Result — PASS. The charger held 2.0 A for the full 300 s with no trip. Output stayed between 4.93 V and 4.98 V under load (it drifted slightly up, not down, over the soak — no sign of thermal foldback), comfortably above the 4.75 V floor.
6. Output ripple¶
Why we test it. Excessive output ripple/noise can disturb the powered device. There is no hard USB source ripple limit, so we apply an engineering target of ≤ 100 mVpp (AC-coupled, 20 MHz bandwidth-limited).
Expected. Peak-to-peak ripple stays under the 100 mVpp engineering limit.
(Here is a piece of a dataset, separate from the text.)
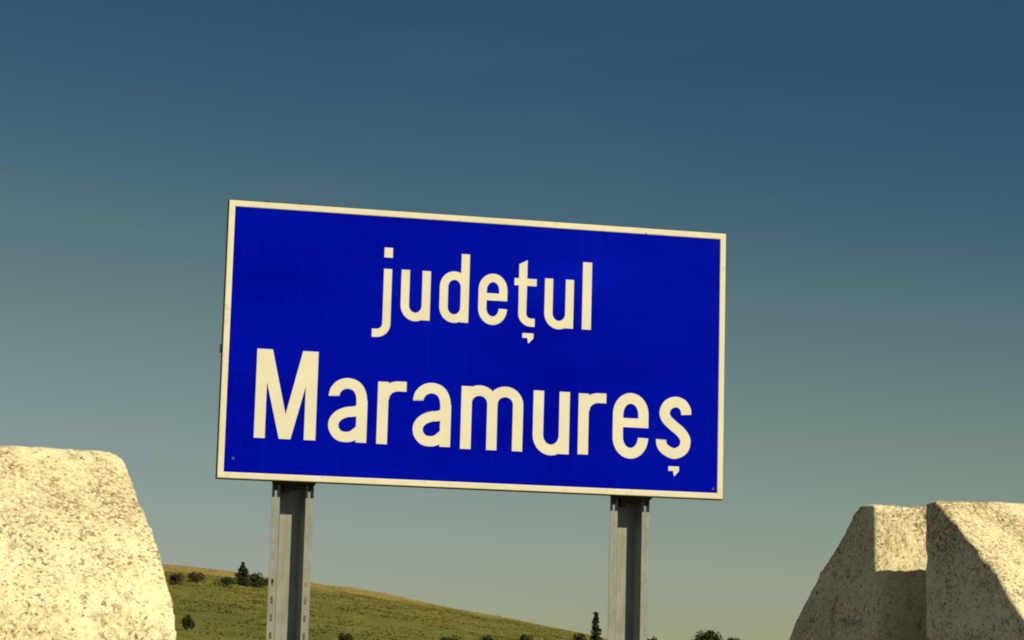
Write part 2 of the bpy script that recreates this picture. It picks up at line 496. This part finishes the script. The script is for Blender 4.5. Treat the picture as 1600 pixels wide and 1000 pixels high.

Result — PASS. Worst-case measured ripple was 9.4 mVpp, an order of magnitude under the 100 mVpp target. The full-load scope capture below is the authoritative worst-case measurement.
Summary¶
| # | Test | Expected | Result | Verdict |
|---|---|---|---|---|
| 1 | Load regulation | 4.75–5.25 V, 0→2 A | 5.131→4.935 V, all points in band | PASS |
| 2 | Output power | ≈10 W at 2 A | ≈9.9 W at 2.0 A | PASS |
| 3 | OCP / current limit | knee > 2.2 A, recoverable | knee ~2.53 A, graceful foldback | PASS |
| 4 | Short-circuit | trips then recovers to 5 V | collapsed to ~0 V, recovered to 5.137 V | PASS |
| 5 | Soak 300 s @ 2 A | stable, no trip | 4.93–4.98 V, completed, no trip | PASS |
| 6 | Output ripple | ≤ 100 mVpp | 9.4 mVpp worst case | PASS |
Overall: PASS. The lower USB-C port meets every bench acceptance criterion for a 5 V / 2 A isolated USB-C charger, measured at the terminals with 4-wire remote sense, and behaves consistently with the upper port. OCP, short-circuit and temperature limits are formally certified by the supplier's UL 1310 / IEC 62368-1 evaluation; this report is an early engineering check, not the certification.
Generated from power_base_charger_test.py run run_proto-bottom_20260609_103003
(2026-06-09). Raw data (sweep_4wire.csv, ocp_ramp.csv, short.csv, soak.csv)
and the source protocol.md are retained with the harness.